Tony Ladner RIP

Gifted sportsman and civil engineer Tony Ladner, who has died aged 82, was one of the ‘Tregony Boys’ who emerged from a village better known for its footballers to leave their indelible mark on Cornish club cricket.

 

For much of the 1960’s and 1970’s, along with Tony Rodda, from Wheal Gerry, Camborne, he was a mainstay of Redruth CC, a leading wicket-taker in Senior One West and a Vinter Cup winner who made a surprise re-appearance to help Tregony Old Boys lift the Hawkey Cup.

 

Quite how Tony was able to retain his dual affiliation in Cornwall’s East and West sections, to become a Hawkey winner for Tregony in 1963, while also starring that season for Redruth, having moved there In 1961, has been lost in the mists of time.

 

What is beyond dispute is that he answered Tregony’s emergency call after one of their key all-rounders, farmer John Warne, dropped out in order to enter his prize-winning bull at the Royal Bath and West Show - which he won as well.

 

Born in 1942, midway through the Second World War, Tony started life in West Cornwall at St Hilary where his father Eric was a school teacher. The Ladners moved to Tregony after Eric was appointed head teacher of Tregony School.

 

In an era when there were no televisions and money was scarce, Tregony youngsters filled their evenings and weekends by playing cricket and football on their village playing field, just behind the school.

 

A kindly groundsman named Charlie Ford ensured that there was always a practice strip available.
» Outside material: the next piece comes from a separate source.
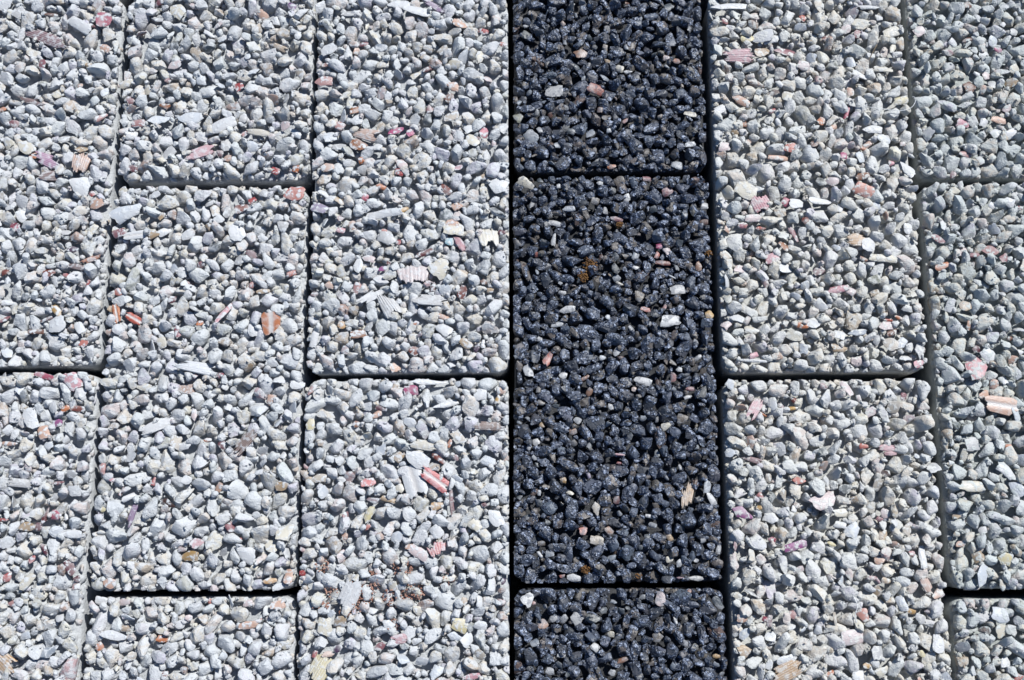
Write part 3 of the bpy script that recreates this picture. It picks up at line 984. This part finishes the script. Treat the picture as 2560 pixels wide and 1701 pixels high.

The outcome was 9 boys, who had started their cricket with Tregony in the League’s junior divisions, spreading their wings to play senior and representative cricket elsewhere, and give lifelong service to clubs, notably Ray Roberts and Peter Lidgey at Truro.

 

With Eric Ladner later becoming head teacher of Barncoose School and his family moving back West to Carn Brea, Tony Ladner enrolled at Cornwall Technical College, on his way to becoming a chartered municipal engineer, and joined Redruth CC.

 

1963 saw him feature both in the Redruth 2nd XI crowned as Cornwall Junior One champions and the Tregony XI which, against all the odds, won the Hawkey Cup Final with a two-run victory over recent Senior One East champions Veryan at St Columb.

 

Tony’s excellence as a brisk medium-pace bowler and useful middle-order batsman soon saw him become a Redruth 1st XI regular. A Vinter Cup Final victory in 1964, following an earlier one in 1962, was followed by further appearances in Vinter Finals and top 3 finishes in Senior 1 West.

 

He played for Cornwall making his debut against Devon at Camborne in 1967.  Also for Michael Williams’ Cornish Crusaders, notably in a prestige fixture in 1968 against the International Cavaliers at Truro, where he found himself in a team with two Crusader ‘guests’, England batsman Tom Graveney and South Africa’s finest, Graeme Pollock.

 

The Shaft End at Redruth, where a mine engine house once stood, had been known as the Alan Opie End, in honour of a Cornwall bowler who took 445 league wickets for Redruth. With the arrival of his successor, it became the Tony Ladner End - and tailor-made for his off-cutters.

 

That was the way it stayed until the close of the 1976 season, by which time Tony had taken 638 league wickets for the Ist XI at minimal cost, while delivering many thousands of accurate, testing overs, and also contributing almost 3,000 runs with the bat.

 

Alas, with Tony only 33 years of age, a difference of opinion with his captain over whether or not he should keep bowling unchanged at the Shaft End - it is likely that Tony gave him 638 reasons why he should - led to his early retirement from cricket, and golf at Tehidy Park and Mullion. Cash offers from other cricket clubs to play for them instead were declined.

 

Opponents in the Falmouth and Helston Football League will also remember Tony as a skilled inside forward for Pool Sports Club at Roskear, alongside fellow Redruth CC team-mates Tony and Dickie Rodda and other Wheal Gerry Boys who excelled at football too.

 

Tony first worked for Camborne-Redruth Urban District Council, before joining Cornwall County Council’s highways department. He served that authority with distinction for many years, rising to be manager of Cornwall’s entire road network and responsible for its highway maintenance.

 

His expertise as an engineer proved invaluable both to Redruth CC, when the club embarked on levelling and enlarging its Trewirgie Hill ground, and his family: he designed and built their home at Trevingey, with a panoramic view of Carn Brea, where he passed away this month.

 

He is survived by his wife Margaret and sons Paul, a Redruth CC member, and James, a solicitor in London. His brother-in-law and fellow Tregony Boy Malcolm Trethowan, who went on to play cricket for Falmouth and Looe, will give the eulogy at Tony’s funeral at Treswithian Crematorium on Monday, March 3 at noon, followed by a wake at Redruth CC for his many friends.